◆ GIVEN DATA ◆
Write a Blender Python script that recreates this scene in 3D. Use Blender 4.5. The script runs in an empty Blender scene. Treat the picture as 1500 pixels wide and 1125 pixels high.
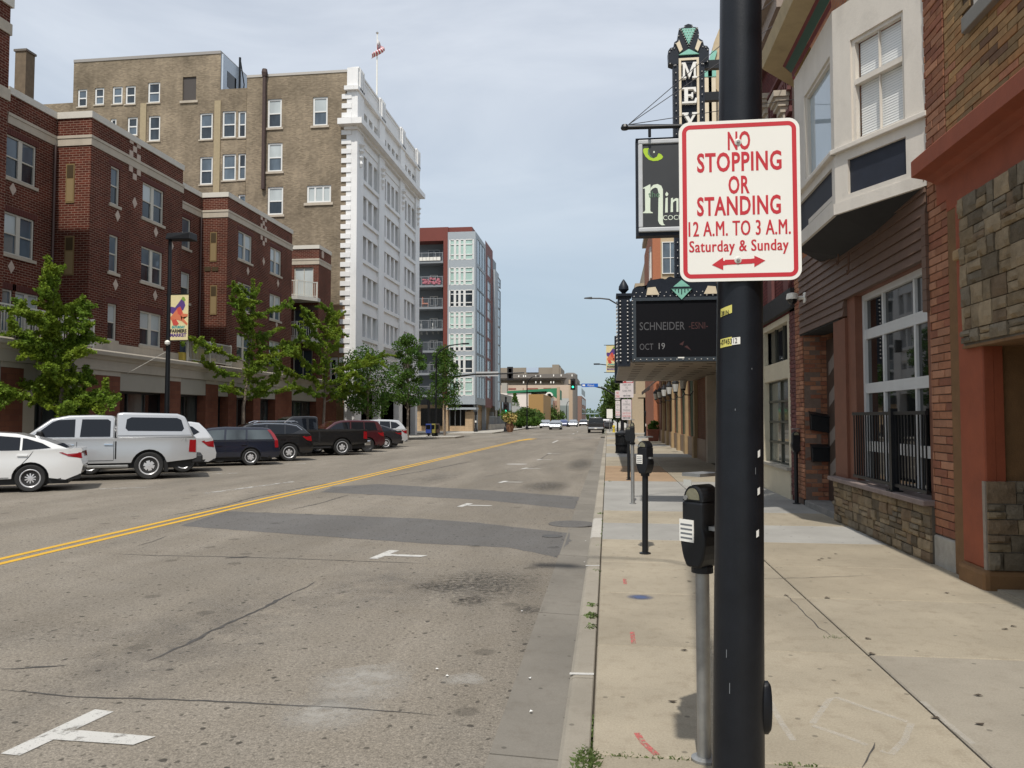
import bpy, bmesh, math, random
from mathutils import Vector, Matrix
random.seed(7)
scene = bpy.context.scene
C = scene.collection
R = math.radians

# ------------------------------------------------------------------ camera
EYE = 1.70
FPX = 1120.0                    # focal length in pixels of a 1500 px wide frame
PSI = R(7.12); TH = R(2.53)     # yaw to the left of the street, pitch up
cam = bpy.data.cameras.new('camera'); camo = bpy.data.objects.new('camera', cam); C.objects.link(camo)
cam.sensor_width = 36; cam.lens = 36 * FPX / 1500; cam.clip_start = 0.05; cam.clip_end = 4000
camo.location = (0, 0, EYE); camo.rotation_euler = (R(90) + TH, 0, PSI)
scene.camera = camo

# ------------------------------------------------------------------ light
SUN_DIR = Vector((0.035, 0.60, -1.00)).normalized()
w = bpy.data.worlds.new('World'); scene.world = w; w.use_nodes = True
nt = w.node_tree; nt.nodes.clear()
N = lambda t, tree=nt: tree.nodes.new(t)
sky = N('ShaderNodeTexSky'); sky.sky_type = 'NISHITA'; sky.sun_disc = False
sky.sun_elevation = R(58.8); sky.sun_rotation = R(183.3); sky.air_density = 1.2; sky.dust_density = 1.2; sky.ozone_density = 1.2
tc = N('ShaderNodeTexCoord'); mp = N('ShaderNodeMapping'); mp.inputs['Scale'].default_value = (1.0, 1.0, 3.2)
nt.links.new(tc.outputs['Generated'], mp.inputs['Vector'])
n1 = N('ShaderNodeTexNoise'); n1.inputs['Scale'].default_value = 2.1; n1.inputs['Detail'].default_value = 6; n1.inputs['Roughness'].default_value = .55; n1.inputs['Distortion'].default_value = .5
nt.links.new(mp.outputs['Vector'], n1.inputs['Vector'])
cr = N('ShaderNodeMapRange'); cr.inputs['From Min'].default_value = .33; cr.inputs['From Max'].default_value = .68; cr.inputs['To Min'].default_value = .62; cr.inputs['To Max'].default_value = .97
nt.links.new(n1.outputs['Fac'], cr.inputs['Value'])
mx = N('ShaderNodeMix'); mx.data_type = 'RGBA'
nt.links.new(cr.outputs['Result'], mx.inputs['Factor'])
nt.links.new(sky.outputs['Color'], mx.inputs['A'])
sz_ = N('ShaderNodeSeparateXYZ'); nt.links.new(tc.outputs['Generated'], sz_.inputs[0])
er = N('ShaderNodeMapRange'); er.interpolation_type = 'SMOOTHSTEP'; nt.links.new(sz_.outputs[2], er.inputs['Value']); er.inputs['From Min'].default_value = .0; er.inputs['From Max'].default_value = .50
hz_ = N('ShaderNodeMix'); hz_.data_type = 'RGBA'; nt.links.new(er.outputs['Result'], hz_.inputs['Factor']); hz_.inputs['A'].default_value = (4.7, 6.0, 7.2, 1); hz_.inputs['B'].default_value = (7.6, 8.15, 9.0, 1)
nt.links.new(hz_.outputs['Result'], mx.inputs['B'])
bg = N('ShaderNodeBackground'); bg.inputs['Strength'].default_value = 0.10
ow = N('ShaderNodeOutputWorld')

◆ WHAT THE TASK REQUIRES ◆
Go from the first line of the data above to the line containing "R = math.radians" and retype exactly those lines, both included, but none of the pictures.

◆ TASK SOLUTION ◆
Write a Blender Python script that recreates this scene in 3D. Use Blender 4.5. The script runs in an empty Blender scene. Treat the picture as 1500 pixels wide and 1125 pixels high.
import bpy, bmesh, math, random
from mathutils import Vector, Matrix
random.seed(7)
scene = bpy.context.scene
C = scene.collection
R = math.radians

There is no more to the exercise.